Sementara polisi gagal, menurut dia adalah polisi yang tidak menunjukkan perubahan budaya dari polisi yang semata-mata menekankan peran sebagai instrumen kewenangan dan kekerasan menjadi polisi yang ramah lingkungan.
"Memang dilema menjadi polisi, bahkan membahas tugasnya membuat kita perlu membuka ulang buku keempat Sistematika Filsafat Sidi Gazalba yang sangat purba tentang nilai (values) dan kebenaran," urainya.
"Asumsi itu saya dasarkan pada pertanyaan Mas Kiki sendiri, menjadi polisi yang baik itu seperti apa, baik hati ataukah berlaku benar?," ucapnya.
Bertepatan dengan peringatan Hari Bhayangkara ke-74 ini, Sulaisi meminta kepada para polisi agar menghentikan kriminalisasi terhadap rakyat kecil.
Kriminalisasi bagi dia adalah perilaku mencari-cari kesalahan agar seseorang dijerat secara hukum.
Padalah, lanjut Sulaisi, publik sudah tahu ada konsep 'Alternative Dispute Resolution' sebagai salah satu alternatif untuk menyelesaikan perkara-perkara hukum yang ringan.
Namun konsep tersebut, kata dia jarang diimplementasikan secara maksimal.
Ia juga meminta, agar polisi menghentikan pelanggaran HAM terhadap tahanan.

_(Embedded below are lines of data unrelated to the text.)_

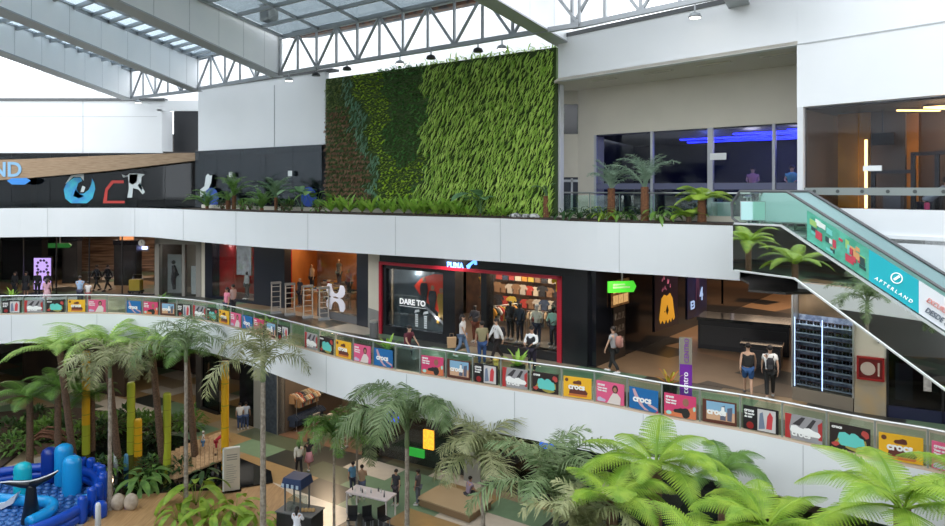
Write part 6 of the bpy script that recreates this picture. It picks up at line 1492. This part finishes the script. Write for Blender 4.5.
# people on the ground floor
GP_ = lambda px, py: G(px, py, 0)
person('person in a white top and blue jeans standing at the dark ground floor entrance', GP_(240,430), .3, 'stand', 'short', 'long', (.7,.7,.7), (.04,.07,.16), skin=1)
person('person in blue overalls beside the one in white at the dark ground floor entrance', GP_(246,429), .2, 'stand', 'short', 'long', (.45,.5,.6), (.05,.08,.18))
person('woman in a cream top and black trousers walking on the ground floor tiles', GP_(299,474), .4, 'walk', 'full_long', 'long', (.7,.68,.6), (.015,.015,.02), skin=1)
person('woman in a dark top and pink skirt walking just behind the woman in cream', GP_(309,470), .6, 'walk2', 'short_long', 'skirt', (.03,.02,.03), (.6,.28,.33))
person('person in tan standing behind the white market table', GP_(362,500), .2, 'hold', 'short', 'long', (.40,.27,.18), (.1,.12,.2))
person('person in blue at the left of the white market table', GP_(353,496), .6, 'stand', 'short', 'long', (.10,.25,.40), (.05,.06,.1))
person('person in dark clothes right of the white market table', GP_(396,505), 2.6, 'stand', 'short', 'long', (.04,.04,.05), (.06,.05,.06), skin=1)
person('person in grey jeans standing under the drooping fronds of the middle palm', GP_(418,505), 1.2, 'stand', 'short', 'long', (.1,.09,.1), (.12,.14,.18))
person('person in a lilac top sitting on the low platform under the lower palm', G(468,494,.45)-Vector((0,0,.45)), -1.0, 'sit', 'short', 'long', (.30,.25,.36), (.04,.04,.05))
person('kiosk vendor in white with long dark hair at the blue canopied kiosk', Q(297,30.2,0), -.2, 'hold', 'full_long', 'skirt', (.75,.76,.82), (.72,.73,.8))
# ------------------------------------------------------------------ pond, deck, garden bed
def poly(pts, z): return [tuple(G(x, y, z).xy) for x, y in pts]
struct('floor_pond', MB().plate(poly([(30,445),(110,432),(180,438),(233,457),(271,473),(273,484),(238,490),(120,496),(98,500),(60,470)], .0)[::-1], .0, .12), mat('black_pond_water', (.004,.005,.006), .05))
struct('floor_deck', MB().plate(poly([(98,500),(120,496),(238,490),(273,484),(300,500),(330,540),(60,545),(90,520)], .0)[::-1], .0, .05), wood_mat('deck_wood', (.30,.17,.07), (.42,.26,.12), (6,.6,1)))
struct('floor_garden', MB().plate(poly([(-60,420),(60,408),(170,420),(200,432),(110,431),(30,445),(0,470),(-70,480)], .0)[::-1], .0, .15), SOIL)
OL = mat('pole_olive', (.40,.45,.03), .5); YE = mat('pole_yellow', (.75,.42,.01), .45)
def pole(lab, px, ytop, ybase, w, segs):
    p = GP_(px, ybase); d = p.y; h = CZ-(ytop-HY)*d/F; r = w/2*d/F; t = thing('padded_pole', lab, 'pole', p)
    z0 = 0
    for f, m in segs:
        z1 = h*f; MB().lathe([(r,z0),(r,z1-.08),(r*.8,z1)] if f == 1 else [(r,z0),(r,z1)], n=16).build('sleeve', m, t, smooth=False); z0 = z1
    for k in range(1, 5): MB().lathe([(r*1.02,h*k/5-.02),(r*1.02,h*k/5+.02)], n=16).build('strap', mat('strap_olive', (.30,.30,.03), .6), t)
pole('tall padded pole, yellow above and olive below, leftmost', 86, 351, 456, 7.5, [(.3,OL),(1,YE)])
pole('tall olive padded pole behind the thin palm trunk', 131, 382, 456, 7.5, [(1,OL)])
pole('short yellow padded pole right of the tall olive one', 138, 419, 458, 7.5, [(1,YE)])
pole('tall olive padded pole standing in the black pond', 167, 393, 475, 7.5, [(1,OL)])
pole('tall yellow padded pole beside the information slab', 225, 361, 471, 7.5, [(1,YE)])
for px, y0, y1, m, lb in ((116,446,474,'white','white short post at the pond edge left of the leafy plants'),(126,454,472,'blue','small pale blue post beside the white one'),(98,503,540,'white','white tapered post at the right edge of the inflatable pool')):
    p = GP_(px, y1); h = (y1-y0)*p.y/F; t = thing('short_post', lb, 'post', p); MB().lathe([(.14,0),(.11,h-.1),(.08,h)], n=12).build('shaft', mat('post_white', (.65,.66,.68), .5) if m == 'white' else mat('post_blue', (.10,.32,.55), .5), t, smooth=True); MB().lathe([(.17,0),(.17,.08)], n=12).build('foot', GREYM, t)
# information slab
isl = thing('info_slab', 'tall cream information slab with fine print standing by the pond corner', 'sign', GP_(232,491), .35)
MB().box(-.38,.38,-.06,.06,0,2.2).build('slab', mat('slab_cream', (.55,.48,.38), .5), isl); MB().box(-.46,-.38,-.08,.08,0,2.25).box(-.46,.38,-.08,.08,2.2,2.25).build('white_edge', mat('slab_white', (.75,.75,.72), .5), isl)
MB().box(-.45,.45,-.35,.35,0,.05).build('base', mat('slab_white', (.75,.75,.72)), isl)
b = MB()
for k in range(3): b.box(-.26,.26,-.075,-.06,1.85-.12*k,1.9-.12*k)
for k in range(9): b.box(-.28,.05+.02*(k*7 % 11),-.075,-.06,1.35-.11*k,1.37-.11*k)
b.build('print', mat('slab_print', (.25,.23,.2), .6), isl)
# thatched ramp with two children
rt = thing('ramp', 'tan ribbed wooden ramp rising out of the black pond', 'ramp', GP_(196,472), .35)
b = MB(); n = 12
for k in range(n):
    x = -1.3+k*.22; z = .35+.8*(k/n)**.8; b.add([(x,-.95,z-.35),(x+.205,-.95,z-.35),(x+.205,.95,z+.55),(x,.95,z+.55),(x,-.95,z-.27),(x+.205,-.95,z-.27),(x+.205,.95,z+.63),(x,.95,z+.63)], [(0,3,2,1),(4,5,6,7),(0,1,5,4),(1,2,6,5),(2,3,7,6),(3,0,4,7)])
b.build('plank_deck', mat('thatch_tan', (.55,.36,.20), .8, noise=(7,(.40,.24,.12))), rt)
b2 = MB()
for y, q in ((-.8,-.33),(.8,.42)): b2.bar((-2.1,y*.5,.14),(-1.3,y,.33+q),.1).bar((-1.3,y,.33+q),(1.3,y,1.1+q),.1)
b2.build('side_beam', mat('thatch_tan', (.55,.36,.20)), rt); b3 = MB()
for x, h in ((-.9,.5),(1.0,1.05)):
    for y in (-.5,.5): b3.bar((x,y,0),(x,y,h),.12)
b3.build('strut', TRUNKD, rt)
person('child in red climbing at the top of the tan ramp', GP_(216,469)+Vector((0,0,.9)), -1.2, 'bend', 'short', 'long', (.55,.03,.05), (.45,.03,.05), (.6,.6,.6), h=.72)
person('child in white and blue with a white cap at the back of the tan ramp', GP_(203,468)+Vector((0,0,.9)), -1.2, 'hold', 'short', 'long', (.7,.72,.72), (.1,.25,.5), h=.66, hair=mat('cap_white2', (.75,.75,.75), .7))
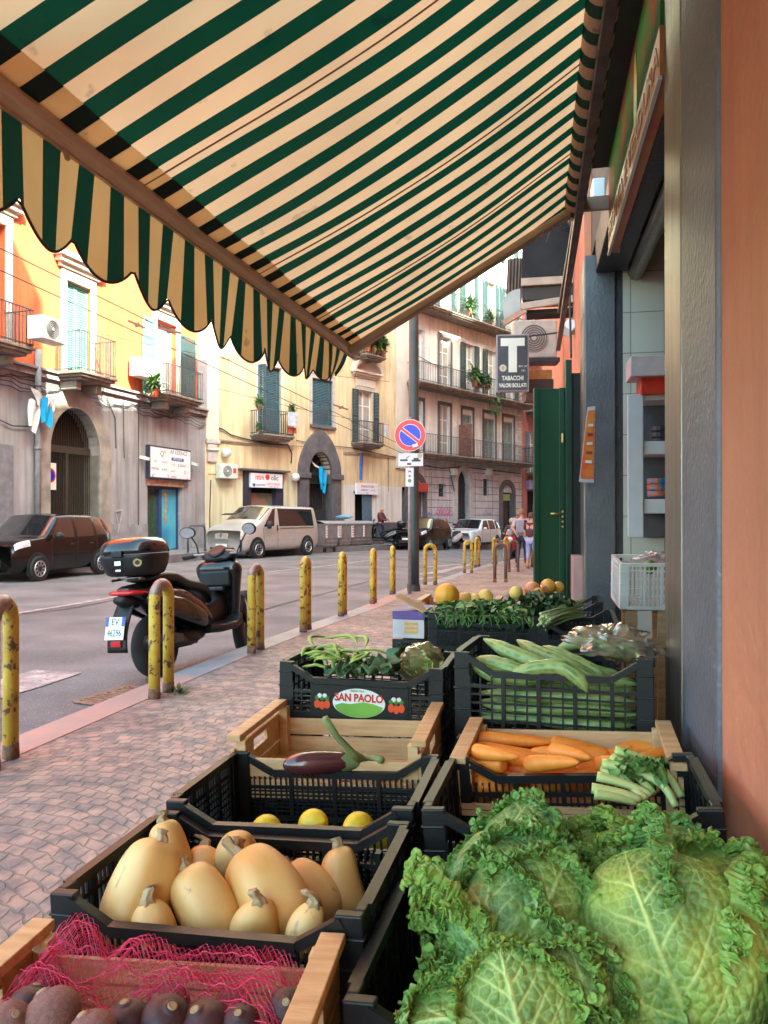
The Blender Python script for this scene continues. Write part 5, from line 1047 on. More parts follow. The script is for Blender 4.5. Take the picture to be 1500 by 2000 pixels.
# carrots
cmat=mat('carrot_orange',(.80,.23,.02),.5,c2=(.86,.30,.04),ns=7,bump=.12,bs=26,stretch=(1,1,5),speck=(30,.7,(.42,.17,.05)),lo=.3,hi=.7)
def carrot(a,b,r,label):
    A_=W(*a);B_=W(*b); ax=B_-A_; L=ax.length; e=MB(); n=24
    rings=[]; bd=jit(.012)
    for t,k in ((0,.35),(.012,.75),(.04,.97),(.15,1.0),(.35,.93),(.55,.83),(.75,.68),(.9,.47),(.97,.28),(1,.08)):
        rings.append([(r*k*math.cos(2*PI*j/16)+bd*math.sin(PI*t),r*k*math.sin(2*PI*j/16),t*L) for j in range(16)])
    e.loft(rings); o=e.build('carrot',cmat,smooth=True,sub=1); o.location=A_; o.rotation_euler=frame_rot(ax).to_euler(); tag(o,label,'carrot','carrots in the wooden crate')
CR=[((935,1440,2.25),(1075,1450,2.2),.021),((925,1462,2.2),(1090,1480,2.12),.026),((915,1480,2.14),(1080,1510,2.05),.026),((1190,1482,2.08),(1035,1465,2.14),.030),((1075,1450,2.24),(1195,1470,2.2),.023),((1285,1450,2.24),(1190,1470,2.2),.026),((1300,1475,2.12),(1200,1500,2.05),.026),((915,1515,2.06),(1060,1525,1.99),.024),((1120,1500,2.08),(1220,1478,2.1),.024),((980,1500,2.1),(1130,1505,2.06),.026),((1110,1530,2.0),(1220,1495,2.05),.026),((1225,1462,2.22),(1300,1462,2.2),.022),((1010,1445,2.28),(1130,1455,2.25),.02),((905,1500,2.12),(1010,1512,2.1),.026),((1150,1465,2.2),(1010,1478,2.2),.022),((1250,1500,2.02),(1160,1535,1.98),.024),((1040,1530,1.98),(1180,1520,2.0),.024),((930,1530,2.0),(1030,1520,2.06),.022)]
wh=['top left carrot against the back board','long carrot at the left, second row from the back','carrot at the left in the middle row','thick carrot lying across the middle of the heap','carrot behind the thick middle one','carrot at the top right against the back board','carrot at the right edge of the crate','carrot at the front left near the black crate rim','short carrot just left of the celery','carrot in the centre below the thick one','carrot pointing to the celery from the front middle','small carrot in the back right corner','carrot half hidden behind the back centre','carrot at the far left against the side board','carrot mostly covered by the thick middle one','carrot under the cut ends of the celery','carrot lowest in front at the middle','carrot lowest in front at the left']
for c_,l__ in zip(CR,wh): carrot(*c_,l__)
for i in range(9):
    u=935+i*36; dd=2.0+.2*((i*5)%4)/4; s_=-1 if i%3 else 1
    carrot((u+s_*50+jit(12),1492-((i*11)%4)*9,dd),(u-s_*45+jit(12),1488+jit(14),dd+.09*s_),.021+.004*random.random(),'carrot laid crosswise on the heap, %s from the left'%['first','second','third','fourth','fifth','sixth','seventh','eighth','ninth'][i])
for i in range(14):
    carrot((930+i*24,1530+(i%2)*4,2.0+.25*((i*7)%5)/5),(1010+i*20,1535,2.0+.2*((i*3)%5)/5),.024,'carrot buried in the lower layer, number counted from the left as %s'%['first','second','third','fourth','fifth','sixth','seventh','eighth','ninth','tenth','eleventh','twelfth','thirteenth','fourteenth'][i])
# celery
celm=mat('celery_stalk',(.62,.66,.25),.45,c2=(.44,.54,.15),ns=5,stretch=(1,1,1),bump=.1,bs=50,lo=.3,hi=.7)
ce=thing('celery_bunch','pale green celery bunch with cut ends, lying right in front of the carrots','celery',W(1200,1520,1.9)); inv0=W(1200,1520,1.9)
ST=[[(1175,1490,1.86),(1230,1500,1.84),(1290,1530,1.80),(1320,1575,1.76)],[(1200,1465,1.92),(1250,1480,1.90),(1300,1510,1.86),(1330,1555,1.80)],[(1165,1515,1.82),(1220,1530,1.80),(1270,1550,1.78)],[(1155,1538,1.78),(1210,1548,1.76),(1250,1560,1.75)],[(1180,1500,1.88),(1220,1525,1.82),(1260,1560,1.76)],[(1195,1478,1.90),(1240,1510,1.85),(1275,1550,1.8)],[(1160,1550,1.76),(1200,1556,1.75),(1240,1566,1.75)]]
for k,s_ in enumerate(ST):
    P=[p-inv0 for p in catmull([W(*q) for q in s_],5)]; MB().tube(P,[.013*(1.15-.35*i/len(P)) for i in range(len(P))],12,flat=.8).build('stalk',celm,ce,smooth=True)
mb=MB(); random.seed(3)
for i in range(60):
    p=W(1245+jit(45),1500+jit(18),1.84+jit(.04))-inv0; leafsurf(mb,p,(jit(1),jit(1),jit(.6)),(jit(1),jit(1),1),.035,.03,.3,i,nu=5,nv=5,ruf=.006)
mb.build('leaves',herb2,ce,smooth=True)
# herb heap, spring onions
random.seed(6); mb=MB()
for i in range(620):
    x=jit(.27);y=jit(.17); z=.12+.10*(1-abs(x)/.5)*random.random()+.05*random.random(); el=random.uniform(-.2,.9); a=jit(PI)
    leafsurf(mb,lp(cP,x,y,z),(math.cos(a),math.sin(a),math.sin(el)*.6),(jit(.6),jit(.6),1),random.uniform(.04,.09),random.uniform(.02,.05),.4,i,m=i%2,nu=5,nv=5,ruf=.006)
for i in range(90): p=lp(cP,jit(.26),jit(.17),.15+.05*random.random()); a=jit(PI); mb.tube([p,p+Vector((math.cos(a)*.05,math.sin(a)*.05,.03)),p+Vector((math.cos(a)*.12,math.sin(a)*.12,jit(.02)))],.0025,5,m=1)
for i in range(70): p=lp(cP,jit(.26),-.17,.19); mb.tube([p,p+Vector((jit(.02),-.04,.0)),p+Vector((jit(.03),-.06,-.07*random.random()))],.0022,4,m=1)
hb=mb.build('leafy_greens',[herb,herb2],smooth=True); hb['kind']='stuff'; tag(hb,'heap of leafy green herbs filling the black crate','greens')
mb=MB()
for i in range(150): x=jit(.27);y=jit(.17); leafsurf(mb,lp(cP,x,y,.02+random.random()*.13),(jit(1),jit(1),jit(.6)),(jit(.6),jit(.6),1),.07,.04,.4,i,nu=4,nv=4)
hb=mb.build('leafy_greens',herb,smooth=True); hb['kind']='stuff'; tag(hb,'lower leaves of green herbs seen through the slots of their crate','greens')
onm=mat('spring_onion',(.42,.52,.18),.5,c2=(.62,.62,.40),ns=3,lo=.35,hi=.6)
so_=thing('spring_onion_bunch','bunch of long pale green spring onions lying diagonally over the crate beside the herbs','spring onions',lp(cO,0,0,.18)); b0=lp(cO,0,0,.18)
for i in range(30):
    a=W(1062+jit(12),1222+jit(9)-i*.7,3.95+jit(.06)); b=W(1130+jit(14),1192+jit(18)-i*.3,4.25+jit(.08)); m_=a.lerp(b,.5)+Vector((0,0,.012+jit(.008)))
    MB().tube([p-b0 for p in catmull([a,m_,b],4)],[.0075-.0004*k for k in range(9)],7).build('stalk',onm,so_,smooth=True)
mb=MB()
for i in range(80): leafsurf(mb,W(1062+jit(35),1178+jit(10),4.2+jit(.1)),(jit(1),jit(1),jit(.3)),(jit(.5),jit(.5),1),.10,.055,.35,i,nu=5,nv=5)
tag(mb.build('leafy_greens',dkleaf,smooth=True),'dark green leaves piled behind the spring onions','greens')['kind']='stuff'
for i in range(5): carrot_=None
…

Namun, jika kalimat yang disampaikan pihaknya ini terasa klise, paling tidak dirinya sebagai Advokat peduli terhadap kehormatan institusi Polri.
"Ibarat rumah kaca, meski berusaha sekuat tenaga merahasiakan perilaku polisi yang melakukan kekerasan terhadap tahanan, tetap saja perilaku itu terbongkar dan perbuatan itu sangat bertentangan dengan spirit reformasi Polri," ungkapnya.
Selanjutnya, Sulaisi juga meminta kepada para polisi supaya jangan pernah mengganggu tugas profesi advokat dalam melakukan pendampingan terhadap tersangka.
"Pengalaman kami selama mendampingi klien selalu saja ada polisi janchuk (menurut buku karya Mas Kiki) yang membujuk rayu tersangka agar tidak menggunakan jasa pengacara," ucapnya.
"Bahkan diikuti dengan nada ancaman yang akan memberatkan masa hukuman jika menggunakan jasa pengacara," bebernya.
Perilaku tersebut yang menurut Sulaisi pihaknya berkesimpulan bahwa ada polisi yang manis di mulut tapi jahat di kertas.
Perilaku yang seperti itulah, yang kata dia, polisi yang biasa disebut sebagai 'macan kertas'.
Padahal menurut Sulaisi, advokat termasuk dalam catur wangsa penegak hukum.
"Patahan-patahan gagasan dalam opini ini sebenarnya berawal dari sebuah persepsi tentang 'superiority complex' polisi yang perlu saya bagi kepada khalayak dengan harapan agar dapat menjadi bahan untuk saling mengontrol perilaku polisi yang suka abai terhadap substansi penegakan hukum," sarannya.
Berdasarkan pengalaman-pengalaman pendampingan hukum yang pihaknya sudah pernah lalui, membuat dirinya perlu menimbang perspektif 'Polisi Janchuk'.
Menuut dia, apakah Polisi Janchuk dalam konteks hari ini lebih pada ekstrem kanan atau ekstrem kiri.
Kalau Janchuk dengan ekstrem kanan, maka, bagi Sulaisi bermakna positif yang berarti polisi dekat dengan masyarakat, benar-benar mengayomi dan patuh hukum.
Sementara, janchuk dengan ekstrem kiri, menandakan kemarahan publik atas perilaku polisi yang sewenang-wenang dan cenderung melakukan ‘abuse of power’.
"Sebagai pekerja bantuan hukum yang selalu berhadapan dengan polisi, sebagian pengalaman dan curahan perasaan yang saya sampaikan ini sebagai permintaan agar polisi janchuk dengan makna negatif segera disapu bersih dari institusi Polri atau paling tidak agar lekas diperbaiki," pintanya.
"Karena waktu belum mengizinkan saya untuk bertemu langsung dengan bapak Kapolri, semoga curahan hati saya ini dapat dibaca olehnya sebagai catatan dari kampung kecil dengan harapan besar agar polisi benar-benar bisa menjadi lebih janchuk dengan makna lebih akrab dan selalu hadir di tengah-tengah masyarakat dengan wajahnya yang baru," inginnya.